The Kuomboka Ceremony is one of the few surviving great traditions of southern Africa. Celebrated by the Lozi people of Western Zambia, the ceremony takes place after the flooding of the upper Zambezi River. The term Kuomboka translates literally as ‘to get out of the water’ and the ceremony marks the official move of the Lozi Chief from his residence on the flood plains to his secondary residence on higher ground.

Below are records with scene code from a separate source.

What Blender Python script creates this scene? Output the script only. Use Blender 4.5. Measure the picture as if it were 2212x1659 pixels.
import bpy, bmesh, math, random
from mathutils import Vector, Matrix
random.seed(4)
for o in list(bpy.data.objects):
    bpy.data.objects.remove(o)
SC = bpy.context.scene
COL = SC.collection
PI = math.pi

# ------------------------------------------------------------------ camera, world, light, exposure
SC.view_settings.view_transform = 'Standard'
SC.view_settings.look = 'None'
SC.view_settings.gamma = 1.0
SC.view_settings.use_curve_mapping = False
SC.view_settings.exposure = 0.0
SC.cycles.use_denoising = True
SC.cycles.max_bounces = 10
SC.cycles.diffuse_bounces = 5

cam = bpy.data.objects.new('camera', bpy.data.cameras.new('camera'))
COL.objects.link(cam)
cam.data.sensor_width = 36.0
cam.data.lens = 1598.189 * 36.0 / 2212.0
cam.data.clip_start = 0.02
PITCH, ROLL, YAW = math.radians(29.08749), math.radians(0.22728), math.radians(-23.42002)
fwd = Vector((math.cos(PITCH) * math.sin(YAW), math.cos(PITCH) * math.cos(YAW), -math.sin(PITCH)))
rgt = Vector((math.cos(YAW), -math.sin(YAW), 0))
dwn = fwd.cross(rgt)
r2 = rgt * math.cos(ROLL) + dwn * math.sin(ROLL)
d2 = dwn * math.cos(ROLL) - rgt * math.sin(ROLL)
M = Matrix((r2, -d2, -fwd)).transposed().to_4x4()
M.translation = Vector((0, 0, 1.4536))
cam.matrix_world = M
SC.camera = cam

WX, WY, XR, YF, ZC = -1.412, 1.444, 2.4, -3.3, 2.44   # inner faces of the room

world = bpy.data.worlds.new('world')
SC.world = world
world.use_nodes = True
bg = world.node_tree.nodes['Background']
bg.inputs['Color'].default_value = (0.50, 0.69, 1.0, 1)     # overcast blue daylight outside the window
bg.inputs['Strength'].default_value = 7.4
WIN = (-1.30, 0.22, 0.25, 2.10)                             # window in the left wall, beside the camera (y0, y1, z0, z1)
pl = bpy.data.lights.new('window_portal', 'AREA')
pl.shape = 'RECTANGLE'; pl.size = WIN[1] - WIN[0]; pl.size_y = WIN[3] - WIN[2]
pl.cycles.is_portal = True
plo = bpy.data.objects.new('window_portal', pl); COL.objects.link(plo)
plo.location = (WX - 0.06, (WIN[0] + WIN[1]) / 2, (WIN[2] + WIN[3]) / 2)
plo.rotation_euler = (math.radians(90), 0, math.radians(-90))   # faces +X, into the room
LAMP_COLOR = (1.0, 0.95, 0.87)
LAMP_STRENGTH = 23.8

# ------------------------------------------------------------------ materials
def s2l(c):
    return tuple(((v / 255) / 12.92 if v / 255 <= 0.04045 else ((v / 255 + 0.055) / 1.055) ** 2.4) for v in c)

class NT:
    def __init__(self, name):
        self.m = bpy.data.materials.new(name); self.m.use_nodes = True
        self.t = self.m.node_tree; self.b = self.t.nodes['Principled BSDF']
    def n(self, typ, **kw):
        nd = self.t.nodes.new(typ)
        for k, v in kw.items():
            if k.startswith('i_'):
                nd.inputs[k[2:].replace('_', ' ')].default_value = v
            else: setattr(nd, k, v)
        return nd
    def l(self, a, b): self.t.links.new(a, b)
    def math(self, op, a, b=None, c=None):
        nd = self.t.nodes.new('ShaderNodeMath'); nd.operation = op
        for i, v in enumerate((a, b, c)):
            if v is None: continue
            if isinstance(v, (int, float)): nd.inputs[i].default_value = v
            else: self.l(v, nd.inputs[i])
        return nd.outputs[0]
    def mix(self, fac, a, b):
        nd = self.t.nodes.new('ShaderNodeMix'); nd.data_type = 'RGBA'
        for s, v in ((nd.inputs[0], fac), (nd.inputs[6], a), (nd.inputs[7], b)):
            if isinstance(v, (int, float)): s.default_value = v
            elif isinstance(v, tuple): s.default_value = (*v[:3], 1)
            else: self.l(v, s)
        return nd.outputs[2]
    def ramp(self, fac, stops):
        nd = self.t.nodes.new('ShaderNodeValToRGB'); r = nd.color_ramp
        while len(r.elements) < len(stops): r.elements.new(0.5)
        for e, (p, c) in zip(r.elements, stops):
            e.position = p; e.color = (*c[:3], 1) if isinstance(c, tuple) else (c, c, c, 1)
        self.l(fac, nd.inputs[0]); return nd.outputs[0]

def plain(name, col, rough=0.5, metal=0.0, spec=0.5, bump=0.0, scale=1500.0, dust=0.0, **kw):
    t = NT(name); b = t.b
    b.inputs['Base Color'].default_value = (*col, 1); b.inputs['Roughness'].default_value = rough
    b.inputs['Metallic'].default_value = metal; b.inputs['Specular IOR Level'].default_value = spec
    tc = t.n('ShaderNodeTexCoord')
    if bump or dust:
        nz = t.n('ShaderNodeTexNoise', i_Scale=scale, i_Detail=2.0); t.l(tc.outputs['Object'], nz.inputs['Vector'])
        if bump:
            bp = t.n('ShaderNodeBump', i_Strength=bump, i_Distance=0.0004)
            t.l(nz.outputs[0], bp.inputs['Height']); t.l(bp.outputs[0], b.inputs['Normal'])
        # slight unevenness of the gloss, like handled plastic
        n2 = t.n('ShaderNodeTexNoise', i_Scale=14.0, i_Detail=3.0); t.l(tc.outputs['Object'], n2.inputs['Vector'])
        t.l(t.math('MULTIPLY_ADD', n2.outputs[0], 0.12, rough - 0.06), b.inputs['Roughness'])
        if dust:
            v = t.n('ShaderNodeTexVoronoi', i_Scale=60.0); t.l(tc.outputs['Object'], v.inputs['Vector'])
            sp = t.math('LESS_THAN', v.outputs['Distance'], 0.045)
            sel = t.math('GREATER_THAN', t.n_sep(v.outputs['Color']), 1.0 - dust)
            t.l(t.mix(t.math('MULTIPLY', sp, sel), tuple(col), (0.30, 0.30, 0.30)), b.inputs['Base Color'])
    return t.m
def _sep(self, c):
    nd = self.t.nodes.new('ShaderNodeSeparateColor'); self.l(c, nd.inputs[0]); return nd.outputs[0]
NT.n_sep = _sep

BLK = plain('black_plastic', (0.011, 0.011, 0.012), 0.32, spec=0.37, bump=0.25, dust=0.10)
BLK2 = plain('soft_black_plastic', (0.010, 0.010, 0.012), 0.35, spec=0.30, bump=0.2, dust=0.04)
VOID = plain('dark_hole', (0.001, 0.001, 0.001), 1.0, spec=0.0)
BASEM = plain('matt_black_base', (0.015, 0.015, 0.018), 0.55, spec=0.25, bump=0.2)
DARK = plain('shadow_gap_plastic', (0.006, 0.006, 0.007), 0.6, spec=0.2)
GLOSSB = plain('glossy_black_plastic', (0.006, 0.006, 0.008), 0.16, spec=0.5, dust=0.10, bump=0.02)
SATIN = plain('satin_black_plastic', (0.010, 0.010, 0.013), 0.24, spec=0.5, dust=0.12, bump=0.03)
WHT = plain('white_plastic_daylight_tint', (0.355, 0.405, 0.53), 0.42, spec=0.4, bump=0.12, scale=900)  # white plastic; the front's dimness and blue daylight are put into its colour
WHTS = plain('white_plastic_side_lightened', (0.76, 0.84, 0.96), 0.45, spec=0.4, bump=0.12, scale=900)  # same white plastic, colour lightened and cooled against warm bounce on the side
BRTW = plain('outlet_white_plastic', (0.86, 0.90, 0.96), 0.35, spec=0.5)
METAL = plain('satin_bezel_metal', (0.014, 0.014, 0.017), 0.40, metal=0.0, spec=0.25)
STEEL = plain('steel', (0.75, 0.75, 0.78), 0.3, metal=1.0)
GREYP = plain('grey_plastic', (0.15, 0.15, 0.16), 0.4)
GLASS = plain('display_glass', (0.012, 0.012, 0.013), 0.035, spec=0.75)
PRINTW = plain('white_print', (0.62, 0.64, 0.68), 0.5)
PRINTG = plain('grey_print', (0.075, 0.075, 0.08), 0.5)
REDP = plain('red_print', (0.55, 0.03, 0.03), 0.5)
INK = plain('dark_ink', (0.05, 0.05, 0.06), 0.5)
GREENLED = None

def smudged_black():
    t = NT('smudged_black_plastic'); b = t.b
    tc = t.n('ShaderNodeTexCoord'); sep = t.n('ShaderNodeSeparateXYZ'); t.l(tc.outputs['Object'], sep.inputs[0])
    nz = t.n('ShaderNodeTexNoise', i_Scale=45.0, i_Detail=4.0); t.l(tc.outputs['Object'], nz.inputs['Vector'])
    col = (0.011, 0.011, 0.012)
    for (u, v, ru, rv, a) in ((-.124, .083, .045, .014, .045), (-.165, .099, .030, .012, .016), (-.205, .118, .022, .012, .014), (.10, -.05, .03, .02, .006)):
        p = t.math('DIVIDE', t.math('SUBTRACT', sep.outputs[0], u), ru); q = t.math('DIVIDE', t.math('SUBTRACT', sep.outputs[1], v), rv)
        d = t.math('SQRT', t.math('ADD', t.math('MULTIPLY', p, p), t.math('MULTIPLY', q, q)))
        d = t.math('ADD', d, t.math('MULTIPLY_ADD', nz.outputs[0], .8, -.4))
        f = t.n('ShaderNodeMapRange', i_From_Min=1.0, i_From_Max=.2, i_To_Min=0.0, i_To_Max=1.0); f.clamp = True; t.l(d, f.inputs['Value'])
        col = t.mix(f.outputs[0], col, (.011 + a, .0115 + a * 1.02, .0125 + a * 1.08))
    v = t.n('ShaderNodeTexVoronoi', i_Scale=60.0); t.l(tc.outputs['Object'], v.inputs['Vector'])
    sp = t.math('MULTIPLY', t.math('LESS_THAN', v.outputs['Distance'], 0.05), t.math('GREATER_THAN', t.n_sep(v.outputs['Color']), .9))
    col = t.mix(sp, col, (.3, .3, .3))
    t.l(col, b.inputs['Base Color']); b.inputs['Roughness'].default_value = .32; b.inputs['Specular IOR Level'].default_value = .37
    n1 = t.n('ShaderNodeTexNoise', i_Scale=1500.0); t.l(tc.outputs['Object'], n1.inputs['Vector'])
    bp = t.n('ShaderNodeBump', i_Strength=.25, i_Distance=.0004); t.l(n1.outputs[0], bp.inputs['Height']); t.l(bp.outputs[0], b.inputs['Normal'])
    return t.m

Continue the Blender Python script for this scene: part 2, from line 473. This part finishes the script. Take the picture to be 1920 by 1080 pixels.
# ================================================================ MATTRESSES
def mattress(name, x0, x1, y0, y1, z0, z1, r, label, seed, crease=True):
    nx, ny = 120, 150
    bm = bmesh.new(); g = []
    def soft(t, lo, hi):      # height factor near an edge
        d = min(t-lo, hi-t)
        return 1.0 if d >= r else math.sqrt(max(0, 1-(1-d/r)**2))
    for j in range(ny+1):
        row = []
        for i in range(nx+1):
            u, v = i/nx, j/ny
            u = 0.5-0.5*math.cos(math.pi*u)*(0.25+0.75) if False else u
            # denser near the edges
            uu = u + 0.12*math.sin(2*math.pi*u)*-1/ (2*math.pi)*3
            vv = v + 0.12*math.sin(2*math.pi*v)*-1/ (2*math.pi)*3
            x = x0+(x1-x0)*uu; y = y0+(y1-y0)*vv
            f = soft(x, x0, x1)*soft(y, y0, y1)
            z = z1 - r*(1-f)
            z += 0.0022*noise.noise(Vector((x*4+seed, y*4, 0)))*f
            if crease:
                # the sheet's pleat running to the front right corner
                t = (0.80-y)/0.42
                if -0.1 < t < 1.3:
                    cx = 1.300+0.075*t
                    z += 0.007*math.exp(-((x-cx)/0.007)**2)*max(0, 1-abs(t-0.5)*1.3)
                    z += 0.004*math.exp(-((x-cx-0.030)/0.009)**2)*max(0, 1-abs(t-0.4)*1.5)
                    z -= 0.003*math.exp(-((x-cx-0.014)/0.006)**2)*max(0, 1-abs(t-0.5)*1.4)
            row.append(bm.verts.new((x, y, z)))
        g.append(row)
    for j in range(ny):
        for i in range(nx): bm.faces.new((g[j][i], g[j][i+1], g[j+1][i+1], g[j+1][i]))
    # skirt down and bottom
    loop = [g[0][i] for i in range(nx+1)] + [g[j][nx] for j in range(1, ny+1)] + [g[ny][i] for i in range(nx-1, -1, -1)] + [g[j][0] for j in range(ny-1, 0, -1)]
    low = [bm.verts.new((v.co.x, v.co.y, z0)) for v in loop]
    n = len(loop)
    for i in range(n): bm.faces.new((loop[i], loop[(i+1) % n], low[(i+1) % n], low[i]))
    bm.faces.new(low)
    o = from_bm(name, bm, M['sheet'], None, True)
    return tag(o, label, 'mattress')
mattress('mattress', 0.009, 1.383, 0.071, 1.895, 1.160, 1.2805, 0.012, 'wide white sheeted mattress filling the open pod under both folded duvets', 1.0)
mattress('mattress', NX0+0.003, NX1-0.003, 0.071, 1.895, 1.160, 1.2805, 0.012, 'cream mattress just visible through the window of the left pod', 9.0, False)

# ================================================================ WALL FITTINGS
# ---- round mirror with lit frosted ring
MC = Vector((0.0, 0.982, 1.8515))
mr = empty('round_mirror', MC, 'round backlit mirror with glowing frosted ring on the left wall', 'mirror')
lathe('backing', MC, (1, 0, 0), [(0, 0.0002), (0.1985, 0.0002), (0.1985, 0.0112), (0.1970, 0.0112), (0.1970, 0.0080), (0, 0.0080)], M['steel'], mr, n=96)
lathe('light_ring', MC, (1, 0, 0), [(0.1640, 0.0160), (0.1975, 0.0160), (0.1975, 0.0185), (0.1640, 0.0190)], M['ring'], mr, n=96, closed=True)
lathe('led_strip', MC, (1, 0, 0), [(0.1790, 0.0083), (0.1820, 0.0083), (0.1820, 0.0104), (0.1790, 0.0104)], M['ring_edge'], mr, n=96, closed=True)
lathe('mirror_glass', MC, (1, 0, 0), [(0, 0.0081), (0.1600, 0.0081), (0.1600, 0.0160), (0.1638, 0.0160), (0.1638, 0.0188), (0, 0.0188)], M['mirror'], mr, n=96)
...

Thousands of people line the banks of the Zambezi to watch the Chief and his entourage make their way in the Nalikwanda – a large black and white barge. The barge is rowed by roughly 100 men and to be an oarsman is considered a very great honor. Also squeezed onto the barge is a large elephant statue, which is a symbol of the chief’s authority; a fire burns to let the citizenry know that the chief is in good health; and there are three, huge royal war drums – thought to be over 170 years old.

Need to Know

The Kuomboka Ceremony has no fixed date and some years it is not held at all. In years with good rains, the ceremony usually takes place around March or April (the chief decides when). In years where there has not been sufficient rain, no ceremony is held.

Did You Know?

While the ceremony is thought to be at least 300 years old, there have been some interesting changes over the years. The Lozi Chief, or litunga begins the six-hour journey in traditional dress, but later changes into the full uniform of a British Admiral – including an ostrich-plumed hat! This tradition began in 1902 after the litunga was gifted the uniform by King Edward VII.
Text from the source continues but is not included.